38th Farmers Day: More investments in Agriculture for Food Security

Farmers Day

By George Ankrah, a Journalist

38 years ago in 1984, in the first week of December, Ghana celebrated its hardworking farmers and fishers for producing food, fish and animals to feed the nation and for export. The honour was bestowed on these farmers by the late President of Ghana, Flt. Lt. Jerry John Rawlings, under whose regime Ghana suffered from one of its worst droughts and food shortages in history, leading to hunger and poverty. The calamity, popularly came to be called euphemistically, “Rawlings chain,”.

A national agriculture restoration and revival revolution under the then Agriculture Secretary, Commodore Steve Obempeh was launched. Our committed and hardworking farmers were given wellington boots, hoes, cutlasses and a piece of cloth as awards. Although the giveaways were small, the essence of the awards was overwhelming, because it provided a sense of appreciation, encouragement and pride for the award winners.

Other past Agriculture Ministers operationalized the scheme. Of particular mention was the late Major Courage Quashigah, who acknowledged farming and fishing as field works and not arm chair or office works and therefore charged everybody at every level to move into the field. Indeed, the value and importance of good quality food to every man is very significant, thus the adage, the “stomach has no holidays.” From agriculture comes the survival of mankind. This is because we obtain clothing, shelter and almost everything from the agriculture sector, including even the oxygen we breathe to live. It is therefore important that we appreciate those whose toil and sweat are feeding us and this makes the celebration of the farmer’s day more relevant than ever before.

Ghana, our beloved country, is agrarian nation, with rich fertile soil, which can sustain more than one crop in any community or district. It is therefore disturbing, that as a people, we today virtually import basic crops, such as tomatoes from neighbouring countries at a huge cost of one hundred million dollars. We also, ironically, import volumes of onions from our Sahelian countries, as well as sheep, goats and cows, which we can equally rear and produce here with great comparative advantage.

Recently, the World Food Programme made it clear that African countries that fail to prevent the excesses of climate change would suffer from food insecurity by 2030. Unfortunately, Ghana has become one of such countries, destroying the environment, by reckless tree felling for charcoal and eco-degradation through illegal mining. Already, prices of foodstuffs are high, contributing to skyrocketing inflation. This state of affairs has forced the Minister of Food and Agriculture, Dr. Owusu Afriyie Akoto to introduce some measures, by bringing foodstuffs to the Ministries for Public Sector workers to purchase.

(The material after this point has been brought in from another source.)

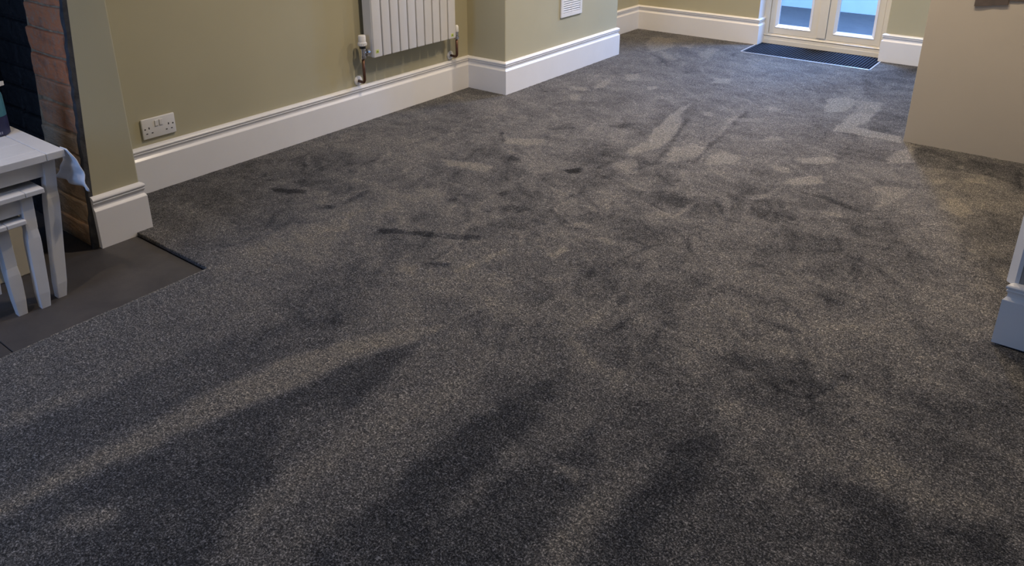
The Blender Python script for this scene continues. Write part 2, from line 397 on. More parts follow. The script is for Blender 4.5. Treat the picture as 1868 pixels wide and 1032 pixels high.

This intervention is not sustainable, because the question is, how many Teachers, Bankers, Civil Servants and Pensioners would have the money, let alone the time to waste additional transport or walk to the ministries to patronize the selected foodstuffs brought there. Why have we as a country collapsed the Ghana Food Distribution outlets in the name of politics and fathom economic recovery policies? Those outlets could have been serving a more useful and better purpose, if the essence of the intervention is to reduce prices and make foodstuffs more accessible and cheaper to the working class.

How difficult is it for the government to re-introduce the Ghana food distribution system, by partnering the Haulage Transport Operators, the Ghana Private Roads and Transport Unions and other transport operators and unions to go into the hinterlands and cart foodstuffs for the urban dweller and to the cities.

Apart from the first President, Osagyefo Dr. Kwame Nkrumah, who established the state farms and created opportunities for farmers, the youth and the aged, other successive governments have failed the nation in this score. The engineers know that when we process our crude oil here, we can produce fertilizer and make it accessible to farmers. Or, is that not the case? Instead, we import fertilizer and claim it has been subsidized for the farmer, only to smuggle these to neighbouring countries for whatever reasons and aims. Can you imagine the serious negative impact and implication this has on the economy? Our agriculture researchers have done a lot over the years with researches in improved modern farming practices, but because of the lack of support to their work, it is becoming frustrating to popularize their works in improved quality seeds for the farmer.

What we rather see is the introduction and importation of modified seeds into our agronomy practices, creating a new dependency cycle in agriculture. Why do we kill our rice, sugar and poultry industries and use billions of dollars to import such products from abroad? When shall we have a government with the gut to boldly take the decision to ban rice importation in favour of locally grown Ghana rice?

Ghanaian farmers, researchers and the youth are prepared to go into agriculture, if only the needed attention and support will be given to the sector.

Today, farmers are receiving housing, double cabin vehicles and cash, as awards for emerging best all-round producers. They deserve it and Ghanaians are grateful for their hard work. But, the critical attention, support and the needed incentives and tax waivers on agricultural tools and equipment will go a long way to encourage more people, particularly the youth to venture into farming and its related fields.

We say Ayekoo to our gallant farmers and all the award-winning farmers in this year’s edition of the farmers day awards.

We pray for more strength, good weather conditions and yields.